Wednesday, August 9, 2017

Erika DeFreitas: Don’t you feel like it’s been far too long?

Saturday 12 August, 2017, from 7 pm, at Alice Yard


Erika DeFreitas, works in progress, 2017

Artist Erika DeFreitas has been in residence at Alice Yard since late July 2017. On the evening of Saturday 12 August, she will present works in various media created during her time in Port of Spain.

All are invited.

The artist writes:

“I have been troubled by an inherent feeling of belonging whenever I set foot on an island in the Caribbean; and that feeling did not subside once I landed in Trinidad, the island where my estranged father was born and resided before immigrating to Canada in the 1970s. My practice normally reflects on varying forms of loss. At times this reflection is based on my mother’s diasporic narrative; a narrative about a teenaged woman who left her home in Guyana to immigrate to Canada on her own.

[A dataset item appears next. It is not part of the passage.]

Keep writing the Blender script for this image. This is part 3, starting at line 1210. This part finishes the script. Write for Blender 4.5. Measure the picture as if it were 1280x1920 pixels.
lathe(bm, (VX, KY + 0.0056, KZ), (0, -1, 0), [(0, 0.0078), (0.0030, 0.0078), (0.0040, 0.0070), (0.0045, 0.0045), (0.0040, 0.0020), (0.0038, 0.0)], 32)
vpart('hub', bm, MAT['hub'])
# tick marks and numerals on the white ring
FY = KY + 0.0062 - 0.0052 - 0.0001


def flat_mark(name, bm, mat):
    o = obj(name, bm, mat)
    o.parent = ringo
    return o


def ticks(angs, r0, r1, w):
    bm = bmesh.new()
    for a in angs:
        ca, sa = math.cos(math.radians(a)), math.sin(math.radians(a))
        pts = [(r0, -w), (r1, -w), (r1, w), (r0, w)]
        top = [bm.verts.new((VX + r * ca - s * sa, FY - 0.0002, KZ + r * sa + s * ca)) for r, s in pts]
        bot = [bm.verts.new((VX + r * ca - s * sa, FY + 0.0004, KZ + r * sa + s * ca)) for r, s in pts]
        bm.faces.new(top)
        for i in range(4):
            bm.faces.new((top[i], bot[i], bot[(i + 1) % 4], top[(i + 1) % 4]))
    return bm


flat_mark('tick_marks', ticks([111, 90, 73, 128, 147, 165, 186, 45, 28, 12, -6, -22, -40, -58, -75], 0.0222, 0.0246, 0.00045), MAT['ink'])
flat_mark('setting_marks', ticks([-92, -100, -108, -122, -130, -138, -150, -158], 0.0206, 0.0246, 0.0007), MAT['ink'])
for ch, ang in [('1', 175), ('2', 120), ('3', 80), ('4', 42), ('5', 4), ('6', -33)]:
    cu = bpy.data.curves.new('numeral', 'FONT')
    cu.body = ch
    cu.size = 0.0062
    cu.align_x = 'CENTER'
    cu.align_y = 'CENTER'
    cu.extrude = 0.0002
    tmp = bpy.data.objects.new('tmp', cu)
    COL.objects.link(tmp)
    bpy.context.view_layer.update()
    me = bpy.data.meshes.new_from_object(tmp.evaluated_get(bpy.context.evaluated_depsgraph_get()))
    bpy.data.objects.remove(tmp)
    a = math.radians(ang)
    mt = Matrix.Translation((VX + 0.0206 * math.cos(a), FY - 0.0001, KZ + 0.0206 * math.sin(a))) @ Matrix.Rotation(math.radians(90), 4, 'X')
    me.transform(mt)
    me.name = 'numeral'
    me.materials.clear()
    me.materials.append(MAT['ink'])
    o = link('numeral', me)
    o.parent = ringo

“While participating in this residency at Alice Yard, I have been wrestling with an anxiety that arose when attempting to understand how I can feel so grounded on a land that has never been ‘home’. For years I have thought of my relationship to the Caribbean and South America as one that is imagined and learned. I often think about the concept of inherited memories. Perhaps this intuitive feeling is one that is inherited, and any attempt to explain it will result in further apprehension. Perhaps it is time for me to understand this complicated relationship as a haunting.

“I have created a number of works while at Alice Yard, ranging from sculpture to text-based installation and video. In each work, I’m reckoning with imagined geographies and landscapes, repetition, the relationship between the body and in-between spaces, omens, and the act of writing to record, archive and map.”



Erika DeFreitas, I am not tragically colored (after Zora Neale Hurston) (detail), 2013-2014

Erika DeFreitas is multidisciplinary conceptual artist based in Scarborough, Ontario. Placing an emphasis on process, gesture, and documentation, her work explores the influence of language, loss, and culture on the formation of identity, with the use of textile-based works and performative actions, which are photographed. Her work has been exhibited in venues such as Project Row Houses (Houston), Gallery 44 (Toronto), Angell Gallery (Toronto), Pollock Gallery (Dallas), Platform Centre for Photographic & Digital Arts (Winnipeg), and the Art Gallery of Mississauga. Longlisted for the 2017 Sobey Art Award, a recipient of the Toronto Friends of Visual Arts’ 2016 Finalist Artist Prize and the 2016 John Hartman Award, DeFreitas holds a Master of Visual Studies from the University of Toronto. Her work can be seen at www.erikadefreitas.com.